‘Sinners’ review: Michael B. Jordan plays twins in an intoxicating Southern vampire flick
SINNERS
Running time: 137 minutes. Rated R (strong bloody violence, sexual content and language). In theaters.
The South and vampires go together like wooden stakes and undead hearts.
Anne Rice put classy Lestat’s feeding grounds in New Orleans, Louisiana, and the trashy vamps of “True Blood” got steamy in the bayou nearby.
The warm locale reliably spices up these chilly guys.
Now, director Ryan Coogler, of “Black Panther” and “Creed” fame, moves his sultry Draculas one state over — to Mississippi — in the transfixing film “Sinners,” a shrewd genre-bender that blends the blues, religious fervor and the violent hatred of the Jim Crow era into a magic spell.
The air down South is thicker than blood, and heat and passion pulse, even through the mounting number of characters who have no pulse.
“Sinners” begins arrestingly, with young Sammie (an innocent Miles Caton concealing hidden mischief) storming into a church covered in dirt and bodily fluids.
Then we rewind 24 hours to the arrival of mysterious twin brothers Smoke and Stack, both convincingly and charismatically played by Michael B. Jordan, who are returning home from Chicago to open a juke joint that very night.
Unusual for this kind of movie, for a long stretch viewers forget they’re watching a horror film.
In gentle small-town scenes — OK, an unlucky fellow is occasionally shot in the leg — the pair drives around gathering supplies, hiring bartenders and enlisting a blues band, including Sammie, a preacher’s son who sings and plays guitar against his strict father’s wishes.
The upbeat mood, occasionally broken by the harsh political climate of 1932, is a “getting the band back together” sort.
When everybody is finally gathered to drink and party in a retrofitted barn — old flames (like Hailee Steinfeld’s Mary and Wunmi Mosaku’s Annie), new sparks (Jayme Lawson’s Pearline) and hardworking friends — we’re soon ripped back to deadly, fanged reality.
Coogler, who also wrote the screenplay, puts forth music — blues, rock and, notably here, celtic — as a ritualistic conjuring force.

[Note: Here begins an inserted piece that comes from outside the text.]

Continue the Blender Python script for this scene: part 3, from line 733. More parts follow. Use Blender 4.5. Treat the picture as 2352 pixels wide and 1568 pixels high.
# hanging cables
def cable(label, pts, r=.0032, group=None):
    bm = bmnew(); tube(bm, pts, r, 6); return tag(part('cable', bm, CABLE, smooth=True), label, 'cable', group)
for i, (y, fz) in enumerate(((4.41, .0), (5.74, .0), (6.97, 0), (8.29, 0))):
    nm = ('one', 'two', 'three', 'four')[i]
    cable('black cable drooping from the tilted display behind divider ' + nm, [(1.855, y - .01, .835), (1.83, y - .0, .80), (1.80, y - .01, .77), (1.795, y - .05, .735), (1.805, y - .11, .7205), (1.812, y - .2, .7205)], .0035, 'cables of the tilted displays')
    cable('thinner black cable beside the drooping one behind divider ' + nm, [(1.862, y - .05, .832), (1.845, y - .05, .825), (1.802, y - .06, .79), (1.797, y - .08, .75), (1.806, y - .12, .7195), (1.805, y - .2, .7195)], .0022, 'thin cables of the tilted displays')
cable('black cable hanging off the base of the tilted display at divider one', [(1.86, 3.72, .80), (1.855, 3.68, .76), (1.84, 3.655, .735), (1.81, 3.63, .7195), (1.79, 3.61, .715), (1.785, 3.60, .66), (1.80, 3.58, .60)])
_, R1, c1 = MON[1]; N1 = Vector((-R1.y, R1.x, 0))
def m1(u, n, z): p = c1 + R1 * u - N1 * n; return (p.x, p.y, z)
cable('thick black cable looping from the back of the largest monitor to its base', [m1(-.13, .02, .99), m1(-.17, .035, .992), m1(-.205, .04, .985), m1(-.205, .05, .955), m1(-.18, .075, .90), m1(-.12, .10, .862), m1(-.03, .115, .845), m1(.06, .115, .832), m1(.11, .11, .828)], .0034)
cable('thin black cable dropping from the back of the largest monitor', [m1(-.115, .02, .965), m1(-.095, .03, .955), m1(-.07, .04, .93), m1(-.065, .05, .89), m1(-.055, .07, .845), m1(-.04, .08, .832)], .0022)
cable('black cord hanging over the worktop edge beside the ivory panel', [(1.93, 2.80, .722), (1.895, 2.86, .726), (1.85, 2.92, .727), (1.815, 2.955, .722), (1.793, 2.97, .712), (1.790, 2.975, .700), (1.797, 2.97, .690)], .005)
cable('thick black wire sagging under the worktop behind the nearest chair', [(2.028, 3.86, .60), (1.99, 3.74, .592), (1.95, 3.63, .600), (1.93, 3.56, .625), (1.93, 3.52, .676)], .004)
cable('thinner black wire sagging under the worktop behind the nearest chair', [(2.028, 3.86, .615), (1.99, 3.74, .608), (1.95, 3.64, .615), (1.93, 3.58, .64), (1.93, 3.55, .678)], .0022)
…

Bbatboys are drawn to it like bees to honey.
During one remarkably bold sequence in the shed, timelines past and present blur as characters writhe and stop and an imaginary fire rages around them. And evil lurks outside.
The effect reminded me of the Charlie Daniels Band fiddle song “The Devil Went Down to Georgia,” and could be super cheesy. But Coogler approaches it with such confidence that it turns intoxicating.
I was wary of Jordan doing double duty after Robert De Niro tried a similar trick in another Warner Bros. movie, the mob film “The Alto Knights,” only a month ago.
However, the “Creed” actor doesn’t overdo the twins’ differences to comic effect. They’re mostly separated by one wearing a blue newsboy cap and the other donning a red fedora, and slightly contrasting demeanors. Smoke is more of a lover, while Stack is a fighter.
As “Sinners” intensifies, you forget you’re watching just one actor. Always a feat.
And, although Coogler returns the film to scary during his gory-ish finale, it’s never terrifying and stays quite funny and playful. There are some haunting images, but you won’t lose sleep over them. I know, for many of you, that’s a turn off at this kind of movie.
But in combining the old genre tropes with a potent message — the eternal recipe for a great horror film — the ever-entertaining director again shows he has something forceful to say, be it with boxers, superheroes or blood-suckin’ vampires.